Leaving the pictures out, print the lines from the first line of the listing through the line containing "scale=(1,1,.6)).build('bulb', K['bulb'], t)", exactly as they read, and no others.

━━━ Provided material

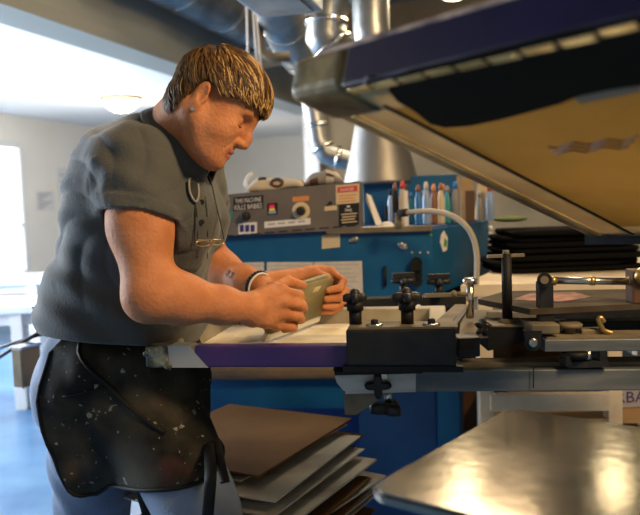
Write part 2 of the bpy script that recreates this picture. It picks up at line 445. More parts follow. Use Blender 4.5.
# shop lamps on the near ceiling (their mirror images fall on the platen)
for i, (x, y) in enumerate(((.93, 5.0), (1.98, 5.05))):
    b = Vector((x, y, 2.62))
    t = thing('shop_lamp', b, ['round lit shop lamp above the raised screen, left of the two', 'round lit shop lamp high at the right, beyond the raised screen'][i], 'lamp')
    MB().cyl(b+Vector((0,0,.19)), Vector((x,y,CN)), .012).build('stem', K['black'], t)
    MB().lathe(b+Vector((0,0,.02)), [(.17,0),(.16,.03),(.07,.1),(.03,.18)]).build('lamp_shade', K['galv'], t)
    MB().ball(b+Vector((0,0,.0)), .10, scale=(1,1,.6)).build('bulb', K['bulb'], t)

# notices on the left wall
def notice(px0, px1, py0, py1, label, lines, title=None):
    def onwall(u, v):
        d = right*(u-320)+upv*(257.5-v)+fwd*FPX; return CAM+d*((-6.045-N_.dot(CAM))/N_.dot(d))
    a = onwall(px0, py1); b = onwall(px1, py0); 
    d0, d1 = D_.dot(a), D_.dot(b); z0, z1 = a.z, b.z
    m = wbox(-6.05, -6.044, d0, d1, z0, z1)
    for k in range(lines):
        z = z1-(z1-z0)*(k+1)/(lines+1)
        wbox(-6.044, -6.042, d0+.05, d1-.07*(1+k%3), z-.007, z+.007, mi=1, m=m)
    o = m.build('wall_notice', ['paperwhite', 'printed']); tag(o, label, 'notice', 'notices on the left wall')
notice(36, 54, 191, 211, 'small pale printed notice on the cream wall nearest the window', 6)
notice(58, 90, 169, 190, 'wide white notice with dark heading high on the cream wall', 2)
notice(60, 90, 190, 213, 'white notice directly below the wide headed notice on wall', 4)

# work tables in the bright room
def far_table(px, pyl, Y, z, label, wx, wy, leg=.07):
    c = P(px, pyl, Y); c.z = 0
    t = thing('work_table', c, label, 'table', 'white tables in the far room')
    x0, x1, y0, y1 = c.x-wx, c.x, c.y, c.y+wy
    MB().box(((x0+x1)/2, (y0+y1)/2, z-.025), (wx, wy, .05), bev=.006).build('tabletop', K['whitegloss'], t)
    MB().box(((x0+x1)/2, (y0+y1)/2, z-.09), (wx-.12, wy-.12, .08)).build('apron_rail', K['white'], t)
    for lx in (x0+.1, x1-.18):
        for ly in (y0+.06, y1-.08):
            MB().box((lx, ly, (z-.05)/2), (leg, leg, z-.05), bev=.004).build('leg', K['white'], t)
far_table(42, 310, 4.75, .68, 'white worktable with thick legs behind the person, nearer of two', 1.7, .62, .075)
far_table(50, 280, 6.9, .66, 'white worktable standing under the bright window', 1.9, .8, .09)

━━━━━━

◆ Result for this exercise
Write part 2 of the bpy script that recreates this picture. It picks up at line 445. More parts follow. Use Blender 4.5.
# shop lamps on the near ceiling (their mirror images fall on the platen)
for i, (x, y) in enumerate(((.93, 5.0), (1.98, 5.05))):
    b = Vector((x, y, 2.62))
    t = thing('shop_lamp', b, ['round lit shop lamp above the raised screen, left of the two', 'round lit shop lamp high at the right, beyond the raised screen'][i], 'lamp')
    MB().cyl(b+Vector((0,0,.19)), Vector((x,y,CN)), .012).build('stem', K['black'], t)
    MB().lathe(b+Vector((0,0,.02)), [(.17,0),(.16,.03),(.07,.1),(.03,.18)]).build('lamp_shade', K['galv'], t)
    MB().ball(b+Vector((0,0,.0)), .10, scale=(1,1,.6)).build('bulb', K['bulb'], t)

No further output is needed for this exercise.